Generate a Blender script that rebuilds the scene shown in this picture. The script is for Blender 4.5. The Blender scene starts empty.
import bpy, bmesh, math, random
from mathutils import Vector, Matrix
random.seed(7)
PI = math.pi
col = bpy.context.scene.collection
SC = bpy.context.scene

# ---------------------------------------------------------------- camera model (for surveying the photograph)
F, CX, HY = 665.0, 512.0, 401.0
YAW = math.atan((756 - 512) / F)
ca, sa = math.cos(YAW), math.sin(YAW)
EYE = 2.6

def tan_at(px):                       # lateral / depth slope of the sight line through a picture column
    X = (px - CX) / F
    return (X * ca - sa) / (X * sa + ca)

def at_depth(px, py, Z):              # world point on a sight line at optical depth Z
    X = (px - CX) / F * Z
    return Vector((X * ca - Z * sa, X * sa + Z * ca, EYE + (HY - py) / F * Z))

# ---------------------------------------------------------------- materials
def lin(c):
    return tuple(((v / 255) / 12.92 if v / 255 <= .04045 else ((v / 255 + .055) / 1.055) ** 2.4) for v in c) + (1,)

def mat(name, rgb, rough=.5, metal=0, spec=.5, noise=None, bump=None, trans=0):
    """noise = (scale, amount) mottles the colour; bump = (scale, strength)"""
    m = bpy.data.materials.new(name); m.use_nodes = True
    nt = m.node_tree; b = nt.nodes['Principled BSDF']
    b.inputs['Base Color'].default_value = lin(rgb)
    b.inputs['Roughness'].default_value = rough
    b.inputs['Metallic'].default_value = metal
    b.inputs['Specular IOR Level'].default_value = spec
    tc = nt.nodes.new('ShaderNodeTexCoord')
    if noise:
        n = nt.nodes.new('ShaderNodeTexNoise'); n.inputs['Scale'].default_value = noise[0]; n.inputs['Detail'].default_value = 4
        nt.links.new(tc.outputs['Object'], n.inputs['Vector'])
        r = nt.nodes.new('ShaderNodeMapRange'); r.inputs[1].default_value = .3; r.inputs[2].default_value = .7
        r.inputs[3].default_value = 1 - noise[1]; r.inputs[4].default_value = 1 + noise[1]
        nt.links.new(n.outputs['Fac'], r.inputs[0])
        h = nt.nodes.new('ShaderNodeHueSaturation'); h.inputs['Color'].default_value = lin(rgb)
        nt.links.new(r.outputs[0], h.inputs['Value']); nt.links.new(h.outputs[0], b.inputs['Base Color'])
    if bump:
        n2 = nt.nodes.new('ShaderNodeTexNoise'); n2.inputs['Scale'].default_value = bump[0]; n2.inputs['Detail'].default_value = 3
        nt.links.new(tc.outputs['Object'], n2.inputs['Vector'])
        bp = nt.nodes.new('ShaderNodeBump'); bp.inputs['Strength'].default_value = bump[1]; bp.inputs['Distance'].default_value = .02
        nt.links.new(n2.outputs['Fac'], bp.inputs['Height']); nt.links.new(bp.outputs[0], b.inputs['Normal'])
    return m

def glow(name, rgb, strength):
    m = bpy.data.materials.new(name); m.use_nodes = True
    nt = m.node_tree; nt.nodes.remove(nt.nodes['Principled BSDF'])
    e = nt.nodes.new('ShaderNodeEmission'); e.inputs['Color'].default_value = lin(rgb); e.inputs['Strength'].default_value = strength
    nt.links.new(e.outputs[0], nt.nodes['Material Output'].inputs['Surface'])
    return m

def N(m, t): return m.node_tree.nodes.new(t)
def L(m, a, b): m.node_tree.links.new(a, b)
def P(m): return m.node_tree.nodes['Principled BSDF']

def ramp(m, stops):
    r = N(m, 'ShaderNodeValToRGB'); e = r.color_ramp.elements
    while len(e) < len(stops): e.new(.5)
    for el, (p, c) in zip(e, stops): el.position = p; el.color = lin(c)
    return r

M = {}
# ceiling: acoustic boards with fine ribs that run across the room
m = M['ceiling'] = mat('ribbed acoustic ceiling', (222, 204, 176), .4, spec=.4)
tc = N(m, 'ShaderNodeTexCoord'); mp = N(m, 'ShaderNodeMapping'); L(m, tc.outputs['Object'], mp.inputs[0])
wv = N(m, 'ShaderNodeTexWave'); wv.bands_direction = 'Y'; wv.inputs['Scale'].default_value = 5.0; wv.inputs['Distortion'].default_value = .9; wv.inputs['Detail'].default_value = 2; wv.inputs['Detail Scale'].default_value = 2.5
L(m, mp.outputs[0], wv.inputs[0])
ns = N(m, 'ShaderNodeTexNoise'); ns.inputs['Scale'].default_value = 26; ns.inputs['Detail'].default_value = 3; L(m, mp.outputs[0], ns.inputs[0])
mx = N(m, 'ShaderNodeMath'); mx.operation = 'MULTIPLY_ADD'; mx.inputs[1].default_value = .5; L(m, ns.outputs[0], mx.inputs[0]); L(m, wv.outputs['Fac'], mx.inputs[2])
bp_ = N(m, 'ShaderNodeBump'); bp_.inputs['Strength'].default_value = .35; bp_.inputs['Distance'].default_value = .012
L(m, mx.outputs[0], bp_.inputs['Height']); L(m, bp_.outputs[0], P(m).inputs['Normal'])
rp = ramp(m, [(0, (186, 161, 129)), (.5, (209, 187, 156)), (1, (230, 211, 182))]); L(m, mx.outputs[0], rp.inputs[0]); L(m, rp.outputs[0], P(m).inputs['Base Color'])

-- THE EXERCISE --
Quote the data above verbatim from its first line to the line that includes "return tuple(((v /", with both boundary lines retained.

-- RESPONSE TO THE EXERCISE --
Generate a Blender script that rebuilds the scene shown in this picture. The script is for Blender 4.5. The Blender scene starts empty.
import bpy, bmesh, math, random
from mathutils import Vector, Matrix
random.seed(7)
PI = math.pi
col = bpy.context.scene.collection
SC = bpy.context.scene

# ---------------------------------------------------------------- camera model (for surveying the photograph)
F, CX, HY = 665.0, 512.0, 401.0
YAW = math.atan((756 - 512) / F)
ca, sa = math.cos(YAW), math.sin(YAW)
EYE = 2.6

def tan_at(px):                       # lateral / depth slope of the sight line through a picture column
    X = (px - CX) / F
    return (X * ca - sa) / (X * sa + ca)

def at_depth(px, py, Z):              # world point on a sight line at optical depth Z
    X = (px - CX) / F * Z
    return Vector((X * ca - Z * sa, X * sa + Z * ca, EYE + (HY - py) / F * Z))

# ---------------------------------------------------------------- materials
def lin(c):
    return tuple(((v / 255) / 12.92 if v / 255 <= .04045 else ((v / 255 + .055) / 1.055) ** 2.4) for v in c) + (1,)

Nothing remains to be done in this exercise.